Slave trading block in
Fredricksburg, Virginia (1926)
A reply to “Choose Respect

By Ed Rogers

The voices in the halls of Congress that cried out against slavery were drowned out by the sound of the slave auction outside. No discussion was to be had, you were for slavery or against it. The debate would go on until, at last, it started a war. The debate and the war changed nothing. Black men and black women were no longer called slaves, but they were treated no better than they had been.
    Every gain that black men and black women have made in this country has been fought against with the fury of a battle to the death. White entitlement stops any discussion about race before it begins. There can be no discussion with people who have the power to improve the situation but won’t admit that they’re wrong. To this day, there are people with barely a sixth-grade education who think they are smarter than Barack Obama because he is black. White Nazis march in our city streets and there is less fuss about that than about a football player taking a knee during a song. Our current President thinks there are good Nazis, but no good-intentioned black football players. You who think there should be discussions, please tell me how that one starts.

In 1968, at the Summer Olympics in Mexico City, two brave men took a stand knowing what it would cost them. Tommie Smith fought off all comers to win the gold in the 200-meter sprinting event, while John Carlos won the bronze.
    The same dissenting voices you hear today were heard back then. How dare they disrespect the flag that way. If they want to have a discussion about race, that is not the way to do it. And on and on, until the Olympic Commission was forced to strip Tommie Smith and John Carlos of their metals. The first and the third fastest men in the world had lost the thing they had worked for their entire life.
    And they didn’t take that stand for themselves. All they had to do was remain silent and do nothing and they would’ve had it made for life. They chose to lose it all to start the conversation that everyone talks about.


We move ahead to 2017, and another black athlete picks up the torch that Smith and Carlos lit. Colin Kaepernick was a quarterback who was going places in the NFL. He had it all, his hard work for all those years had paid off, his dreams had come true.
    So, do you think Kaepernick didn’t know what he stood to lose? I’m not sure he thought he would lose everything, but he should have remembered what happened to Smith and Carlos. The anger of white dissenters knows no bounds; once again, all they see is a black man being disrespectful. They don’t see the pain in his heart for the way people are treated who look like him – the mothers who cry over their dead sons or the children who go to bed hungry every night.

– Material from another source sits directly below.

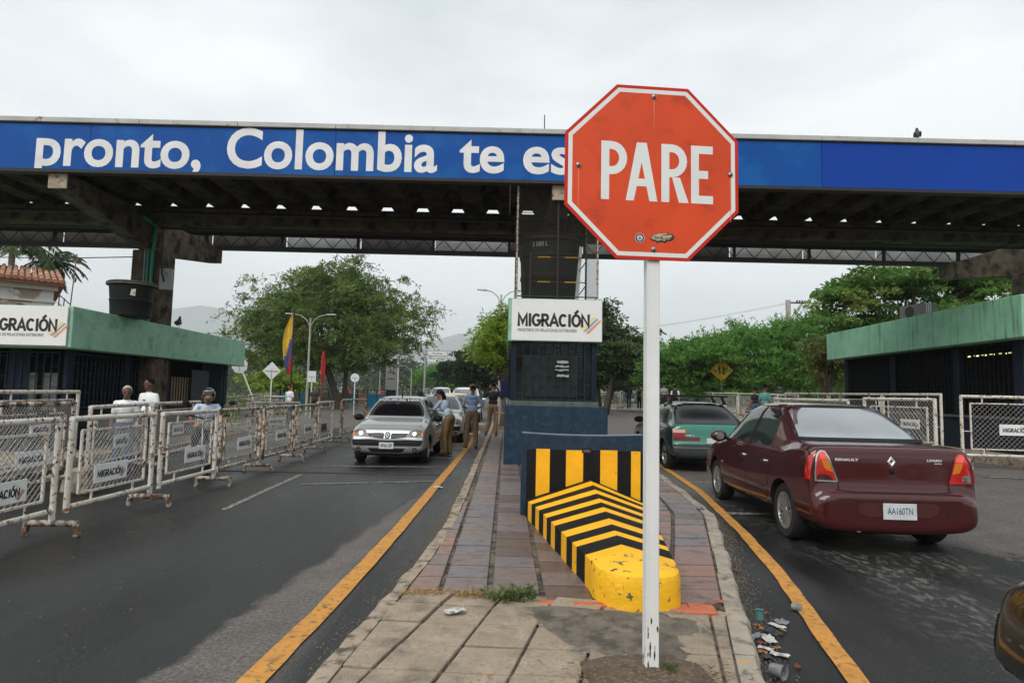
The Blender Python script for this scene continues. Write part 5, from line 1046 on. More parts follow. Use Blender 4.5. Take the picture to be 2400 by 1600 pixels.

The national anthem belongs to the white race – it always has – so why do you demand that people of color bow down to it?
    For all you Christians out there, here is how I explain these men and their actions. Then the King will answer, “Truly I tell you, whatever you did not do for one of the least of these, you did not do for Me.”


Copyright © 2017 by Ed Rogers

1 comment:

  1. Ed, thanks for your passionate reply to Vic's column, for pointing out that the wrong suffered by people offended by apparent disrespect for the American flag & national anthem is asymmetrical to the many wrongs suffered by blacks in America (police brutality, inordinate number of imprisonments, disenfranchisement from voting, etc., etc.).